Reflections and Interests: The New Classroom

I am trying to build a new kind of classroom. This should look like a start-up company. In fact, I am trying to make it a start-up company.

So, here is the idea: I build something where studying means working in a start-up. 

I have been exploring competence-based education for a while, and one thing I learnt that there is a lot of difference between the rhetoric and the practice. The competence based courses become, all too often, about studying the marketing of the local deli or creating strategies for the cash-and-carry, the problem being that none of these businesses are interested in what the student is doing. They see no value, and for the student, it becomes an uninteresting paperwork to complete.
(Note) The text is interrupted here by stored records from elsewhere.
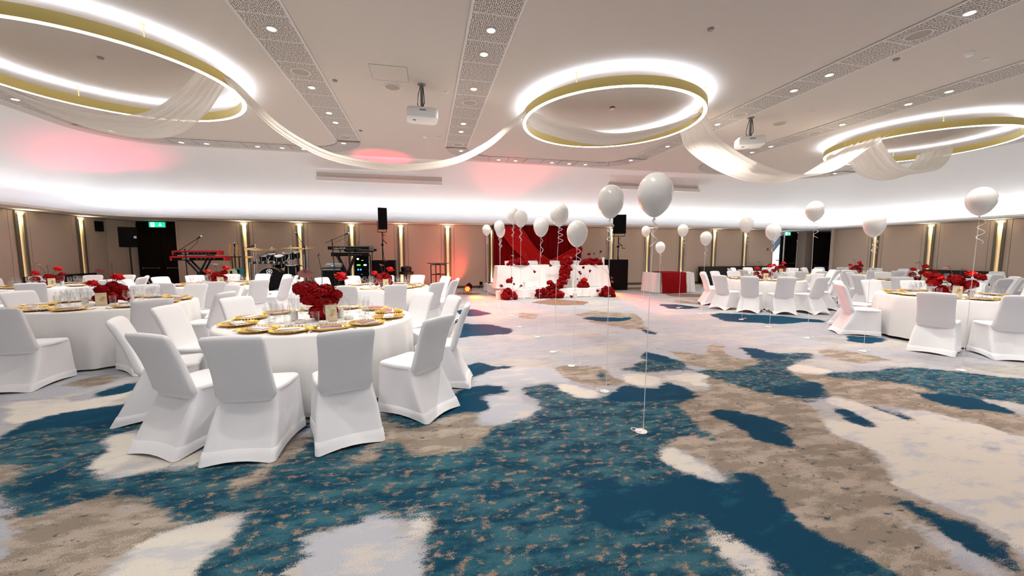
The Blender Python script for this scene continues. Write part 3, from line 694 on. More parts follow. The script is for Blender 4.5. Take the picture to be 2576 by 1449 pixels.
# ------------------------------------------------------------------ pendant light rings
def ring(x, y, label):
    t = thing('ring_pendant_light', label, 'pendant light', (x, y, 0), 0, 'large gold ring pendant lights')
    R, n = 1.645, 96
    def circ(r, z): return [(r * cos(2 * pi * j / n), r * sin(2 * pi * j / n), z) for j in range(n)]
    MB().rings([circ(R + .035, 4.0), circ(R + .035, 4.14), circ(R + .03, 4.14), circ(R + .03, 4.005), circ(R - .03, 4.005), circ(R - .03, 4.14), circ(R - .035, 4.14), circ(R - .035, 4.0), circ(R - .03, 3.995), circ(R - .028, 4.0)], False, False).build('band', 'gold', t, True, 30)
    MB().rings([circ(R - .03, 4.0), circ(R - .028, 3.992), circ(R + .028, 3.992), circ(R + .03, 4.0)], False, False).build('diffuser', 'led', t, True)
    MB().rings([circ(R - .028, 4.128), circ(R + .028, 4.128)], False, False).build('uplight_strip', 'led_up', t)
    for k in range(4):
        a = pi / 4 + k * pi / 2
        MB().rod((R * cos(a), R * sin(a), 4.05), (R * cos(a), R * sin(a), ZC), .006, 6).box((R * cos(a), R * sin(a), ZC - .006), (.04, .04, .012)).build('hanger', 'gold', t)
ring(-4.48, 7.0, 'large gold ring pendant light at left, cut by the frame')
ring(3.52, 7.0, 'large gold ring pendant light in the middle, seen whole')
ring(11.4, 7.0, 'large gold ring pendant light at right, cut by the frame')

# ------------------------------------------------------------------ voile drapes
def drape(pts, label, wid, y0=7.0, tilt=0.3, ys=None, pleats=6):
    n = 48; K = 40
    def cr(t):   # catmull-rom
        f = t * (len(pts) - 1); i = min(int(f), len(pts) - 2); u = f - i
        g = lambda k: Vector(pts[max(0, min(len(pts) - 1, k))])
        a, b, c, d = g(i - 1), g(i), g(i + 1), g(i + 2)
        return .5 * ((2 * b) + (c - a) * u + (2 * a - 5 * b + 4 * c - d) * u * u + (3 * b - a - 3 * c + d) * u ** 3)
    P = []
    for i in range(n + 1):
        t = i / n; c = cr(t); row = []
        w = wid[0] + (wid[1] - wid[0]) * sin(pi * t) ** .8 if len(wid) == 2 else (wid[0] * (1 - t) ** 2 + 2 * wid[1] * t * (1 - t) * 1.0 + wid[2] * t * t)
        nx = -(cr(min(1, t + .01)).z - cr(max(0, t - .01)).z); nz = cr(min(1, t + .01)).x - cr(max(0, t - .01)).x
        ln = hypot(nx, nz) or 1; nx /= ln; nz /= ln
        for j in range(K + 1):
            u = j / K - .5; pl = .016 * sin(2 * pi * pleats * u + 1.5 * sin(3 * t)) + .012 * sin(2 * pi * (pleats * 1.7) * u + 2) + .10 * w * (4 * u * u - 1) * -0.4
            yy = (c.y if len(c) > 2 else y0) + u * w
            row.append((c.x + nx * pl, yy, c.z + nz * pl + tilt * u * w))
        P.append(row)
    mb = MB(); mb.grid(P)
    return tag(mb.build('drape', 'voile', None, True, 0), label, 'drape', 'white voile ceiling drapes')
drape([(-6.35, 6.2, 4.12), (-5.75, 6.5, 3.84), (-5.3, 6.8, 3.58), (-4.86, 7, 3.43), (-4.39, 7.1, 3.38), (-3.88, 7.1, 3.46), (-3.4, 7, 3.78), (-2.98, 6.75, 4.13)], 'pleated white voile drape slung across the left light ring', (.55, .8), tilt=-.1)
drape([(-2.9, 6.7, 4.15), (-2.7, 6.8, 3.97), (-2.26, 6.9, 3.5), (-1.68, 7, 3.17), (-1.08, 7, 3.02), (-.3, 7, 2.98), (.5, 7, 3.12), (1.1, 7, 3.42), (1.5, 7, 3.75), (1.88, 7, 4.1)], 'twisted white voile drape hanging between the left and middle light rings', (.14, .3), tilt=.55, pleats=4)
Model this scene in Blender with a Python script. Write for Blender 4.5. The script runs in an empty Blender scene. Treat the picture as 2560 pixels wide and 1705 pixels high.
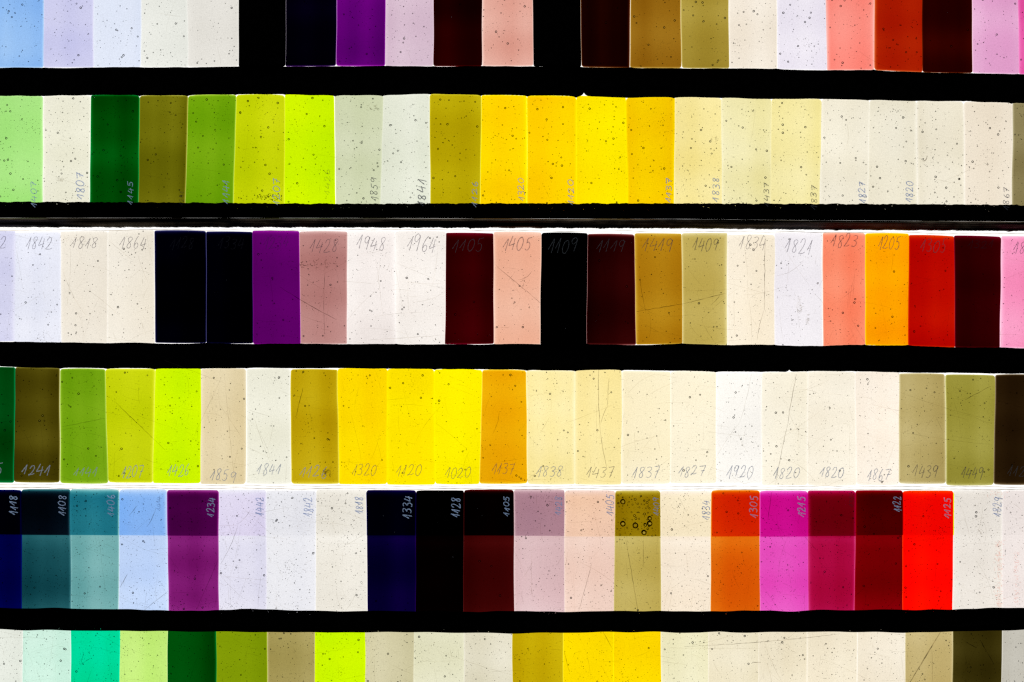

In this form, it is worse than mass-manufactured degrees, because the student does not feel so bad.

But, then, there is little point in mass-manufactured degrees. They are so disconnected from everything else that goes on in the world. They are hardly about anything recent. Besides, they do more harm than good: If your degree is about obsolete things, one thing you learn is that there is no point having a curiousity about what's going on. That's the most pathetic education you can get out of college.

So, here is my idea: What about building an education in start-ups, for start-ups, by start-ups? I am not talking about the street-smart stuff that entrepreneurs are supposed to be made of. I am not sure that really works for the normals. I have never understood the reasoning why we say that the entrepreneurs don't have to learn when we are supposed to be in the knowledge economy and everyone else has to have so much more education. Yes, too much bookish education may kill off the spirit of hustle, but that's a reason for changing the method of education - not to get rid of it. 

I am trying to create a real college education through the projects of start-ups. The idea is that I create a global co-working space, bringing in different kinds of businesses with a common aim of trading globally, and enable them with a set of globally minded students, working on research, administration, supply chain, sales and fulfillment. The projects that the students do earn them credits towards their diploma; they also learn language, ethics, cultures, and the usual disciplines alongside. It is like working on projects and attending streams of seminars, all with an unified purpose and constant stream of reflection, alongside a global community of most exciting people you will ever meet.

Right, this thing can't be done on massive scale, but I don't want to do this on a massive scale. I just want to build a small community here in London, which is what I am working towards. If my plans work, I may get a few identical communities set up in China. I am also trying to work with a friend of mine to do an identical community in India. But once I get this going, this is a replicable model. So, scale comes from replicating the idea rather than creating those huge education factories that people talk about.